El relato de Schama sobre el pluralismo judío no se puede tildar de anacrónico o sesgado, pues se vale de conocimientos que se remontan medio siglo y han demolido el estereotipo del judío postexilio, descontextualizado de su lugar y su tiempo. No obstante, un historiador sinóptico de los judíos no tiene más remedio que abordar la pregunta milenaria sobre cómo lograron conservar su religión y su identidad intactas tras la destrucción de dos templos, múltiples exilios, repetidos intentos de conversión y exterminación, y el mero paso del tiempo. Schama también tiene una teoría para eso, y aunque resulta más familiar que muchas otras de sus teorías, la dota de su considerable capacidad de valoración cultural.
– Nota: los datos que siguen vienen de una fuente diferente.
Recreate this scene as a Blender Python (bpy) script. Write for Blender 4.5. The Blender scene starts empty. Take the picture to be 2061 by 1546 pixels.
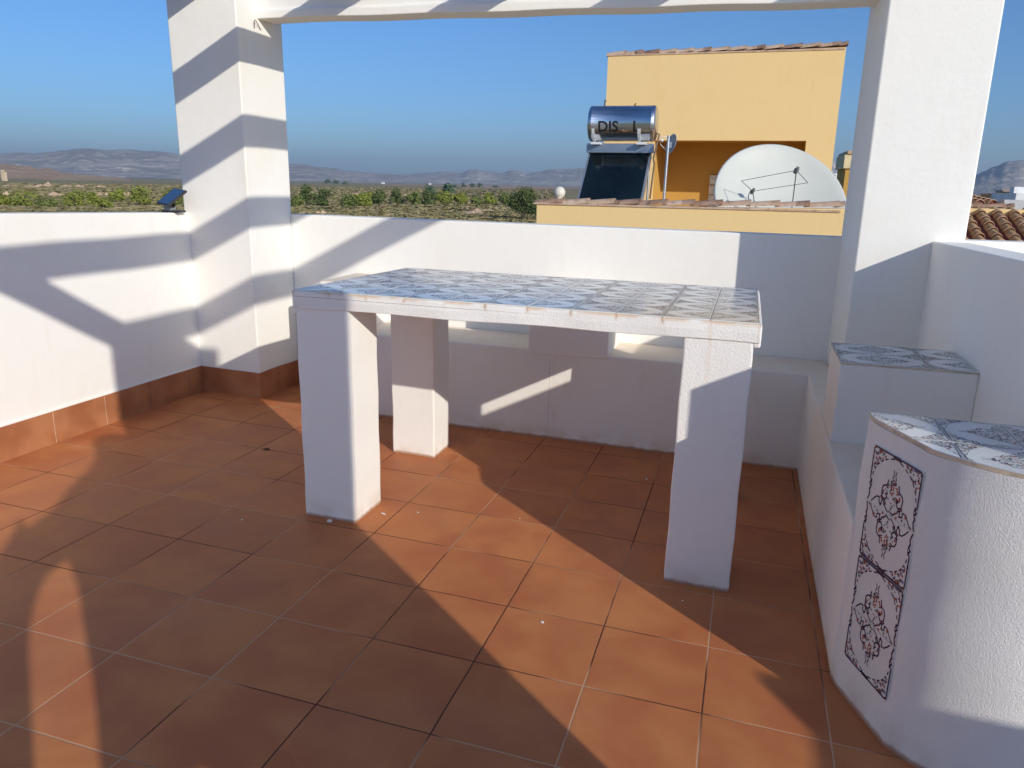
import bpy, bmesh, math, random
from mathutils import Vector, Matrix
R = math.radians
SC = bpy.context.scene
COL = SC.collection
# ------------------------------------------------------------------ camera
YAW, PIT, ROL, FPX = 0.2911779, -0.2548358, 0.0197944, 1543.352
CAM = Vector((2.53164, -1.79930, 1.33309))
_r = Vector((math.cos(YAW), math.sin(YAW), 0)); _f = Vector((-math.sin(YAW), math.cos(YAW), 0)); _u = Vector((0, 0, 1))
FW = _f*math.cos(PIT) + _u*math.sin(PIT); _u2 = _u*math.cos(PIT) - _f*math.sin(PIT)
RT = _r*math.cos(ROL) + _u2*math.sin(ROL); UP = _u2*math.cos(ROL) - _r*math.sin(ROL)
cam = bpy.data.cameras.new('camera'); co = bpy.data.objects.new('camera', cam); COL.objects.link(co)
co.matrix_world = Matrix(((RT.x, UP.x, -FW.x, CAM.x), (RT.y, UP.y, -FW.y, CAM.y), (RT.z, UP.z, -FW.z, CAM.z), (0, 0, 0, 1)))
cam.sensor_width = 36; cam.lens = 36*FPX/2061; cam.clip_start = 0.05; cam.clip_end = 60000
SC.camera = co
# ------------------------------------------------------------------ light
SUN_EL, SUN_AZ = 21.16, 129.4          # azimuth from +Y towards +X
w = bpy.data.worlds.new('World'); SC.world = w; w.use_nodes = True
wn = w.node_tree.nodes; wn.clear()
sky = wn.new('ShaderNodeTexSky'); sky.sky_type = 'NISHITA'; sky.sun_disc = False
sky.sun_elevation = R(SUN_EL); sky.sun_rotation = R(SUN_AZ)
sky.altitude = 50; sky.air_density = 1.0; sky.dust_density = 1.0; sky.ozone_density = 9.0
bg = wn.new('ShaderNodeBackground'); bg.inputs['Strength'].default_value = 0.12
wo = wn.new('ShaderNodeOutputWorld')
w.node_tree.links.new(sky.outputs[0], bg.inputs[0]); w.node_tree.links.new(bg.outputs[0], wo.inputs[0])
sl = bpy.data.lights.new('sun', 'SUN'); sl.energy = 3.35; sl.angle = R(0.53); sl.color = (1.0, 0.94, 0.83)
so = bpy.data.objects.new('sun', sl); COL.objects.link(so)
sd = Vector((math.sin(R(SUN_AZ))*math.cos(R(SUN_EL)), math.cos(R(SUN_AZ))*math.cos(R(SUN_EL)), math.sin(R(SUN_EL))))
so.rotation_euler = sd.to_track_quat('Z', 'Y').to_euler()
SC.view_settings.view_transform = 'Standard'; SC.view_settings.look = 'None'
SC.view_settings.exposure = 0.19; SC.view_settings.gamma = 1.0
SC.render.engine = 'CYCLES'
SC.cycles.max_bounces = 8; SC.cycles.diffuse_bounces = 5

# ------------------------------------------------------------------ helpers
def at(px, py, Y=None, Xc=None, Zc=None):
    "real-world point where the survey sight line through a spot of the view meets a plane"
    d = FW + RT*((px-1030.5)/FPX) - UP*((py-773)/FPX)
    if Y is not None: t = (Y-CAM.y)/d.y
    elif Xc is not None: t = (Xc-CAM.x)/d.x
    else: t = (Zc-CAM.z)/d.z
    return CAM + d*t
class MB:
    def __init__(s): s.v = []; s.f = []; s.m = []; s.sm = []
    def face(s, pts, m=0, smooth=False):
        b = len(s.v); s.v += [tuple(p) for p in pts]; s.f.append(tuple(range(b, b+len(pts)))); s.m.append(m); s.sm.append(smooth)
    def grid(s, rows, m=0, smooth=True, closed=False):
        b = len(s.v); n = len(rows[0])
        for r in rows: s.v += [tuple(p) for p in r]
        for i in range(len(rows)-1):
            for j in range(n if closed else n-1):
                k = (j+1) % n
                s.f.append((b+i*n+j, b+i*n+k, b+(i+1)*n+k, b+(i+1)*n+j)); s.m.append(m); s.sm.append(smooth)
    def prism(s, poly, zb, zt, m=0, mt=None):
        zb_ = zb if callable(zb) else (lambda x, y: zb); zt_ = zt if callable(zt) else (lambda x, y: zt)
        b = len(s.v); n = len(poly)
        s.v += [(x, y, zb_(x, y)) for x, y in poly] + [(x, y, zt_(x, y)) for x, y in poly]
        s.f.append(tuple(b+i for i in reversed(range(n)))); s.f.append(tuple(b+n+i for i in range(n)))
        s.m += [m, m if mt is None else mt]; s.sm += [False, False]
        for i in range(n):
            j = (i+1) % n; s.f.append((b+i, b+j, b+n+j, b+n+i)); s.m.append(m); s.sm.append(False)
    def box(s, x0, x1, y0, y1, z0, z1, m=0, mt=None):
        s.prism([(x0, y0), (x1, y0), (x1, y1), (x0, y1)], z0, z1, m, mt)
    def obox(s, c, ax, ay, az, m=0):
        c = Vector(c); ax = Vector(ax); ay = Vector(ay); az = Vector(az)
        P = [c+ax*i+ay*j+az*k for k in (-.5, .5) for j in (-.5, .5) for i in (-.5, .5)]
        b = len(s.v); s.v += [tuple(p) for p in P]
        for f in ((0, 2, 3, 1), (4, 5, 7, 6), (0, 1, 5, 4), (2, 6, 7, 3), (0, 4, 6, 2), (1, 3, 7, 5)):
            s.f.append(tuple(b+i for i in f)); s.m.append(m); s.sm.append(False)
    def tube(s, path, r, n=8, m=0, caps=True):
        path = [Vector(p) for p in path]; rs = r if isinstance(r, (list, tuple)) else [r]*len(path); rows = []
        for i, p in enumerate(path):
            t = (path[min(i+1, len(path)-1)]-path[max(i-1, 0)]).normalized()
            a = t.orthogonal().normalized() if abs(t.z) > .9 else t.cross(Vector((0, 0, 1))).normalized(); b_ = t.cross(a)
            rows.append([p+(a*math.cos(2*math.pi*k/n)+b_*math.sin(2*math.pi*k/n))*rs[i] for k in range(n)])
        s.grid(rows, m, True, True)
        if caps: s.face(list(reversed(rows[0])), m); s.face(rows[-1], m)
    def lathe(s, c, axis, prof, n=24, m=0):
        c = Vector(c); t = Vector(axis).normalized(); a = t.orthogonal().normalized(); b_ = t.cross(a)
        s.grid([[c+t*h+(a*math.cos(2*math.pi*k/n)+b_*math.sin(2*math.pi*k/n))*max(r, 1e-4) for k in range(n)] for r, h in prof], m, True, True)
    def build(s, name, mats, parent=None, bevel=0, seg=2, fix=True):
        me = bpy.data.meshes.new(name); me.from_pydata(s.v, [], s.f)
        if not isinstance(mats, (list, tuple)): mats = [mats]
        for mt in mats: me.materials.append(mt)
        me.polygons.foreach_set('material_index', s.m); me.polygons.foreach_set('use_smooth', s.sm)
        if fix:
            bm = bmesh.new(); bm.from_mesh(me); bmesh.ops.recalc_face_normals(bm, faces=bm.faces); bm.to_mesh(me); bm.free()
        me.update()
        o = bpy.data.objects.new(name, me); COL.objects.link(o)
        if parent: attach(o, parent)
        if bevel:
            b = o.modifiers.new('bevel', 'BEVEL'); b.width = bevel; b.segments = seg; b.limit_method = 'ANGLE'; b.angle_limit = R(35); b.harden_normals = False
        return o
def world_loc(p):
    v = Vector(p.location)
    while p.parent: v = v + p.matrix_parent_inverse.translation + Vector(p.parent.location); p = p.parent
    return v
def attach(o, p):
    o.parent = p; o.matrix_parent_inverse = Matrix.Translation(-world_loc(p))
def tag(o, label=None, cat=None, group=None, kind=None):
    if label: o['label'] = label
    if cat: o['category'] = cat
    if group: o['group'] = group
    if kind: o['kind'] = kind
    return o
def empty(name, loc, label=None, cat=None, group=None):
    o = bpy.data.objects.new(name, None); o.location = loc; o.empty_display_size = .2; COL.objects.link(o)
    return tag(o, label, cat, group)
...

La respuesta es la Palabra, el Libro, o Torá, que empezó a leerse en voz alta cada semana tras el regreso del Exilio a Babilonia en el siglo VI a.C., y que funcionaba como "historia, ley, sabiduría, canto poético, profecía, consuelo y consejo fortificador que podía ser llevada de un sitio a otro".



En las cuatro décadas que han transcurrido desde que Schama intentara abordar por primera vez la historia judía, su estudio ha salido de los seminarios y los departamentos diminutos para convertirse en una empresa colectiva extraordinariamente fértil, entre otras cosas porque tenía a mano muchas ideas erróneas, teñidas de matices religiosos o abiertamente antisemitas, que desacreditar. Se podría pensar que la tarea de sintetizar la información disponible es más compleja actualmente de lo que era antaño, pero Schama lo ha logrado, con una gran carga valorativa y elegancia literaria, cumpliendo con su deuda con Roth y ocupando su propio lugar entre las generaciones.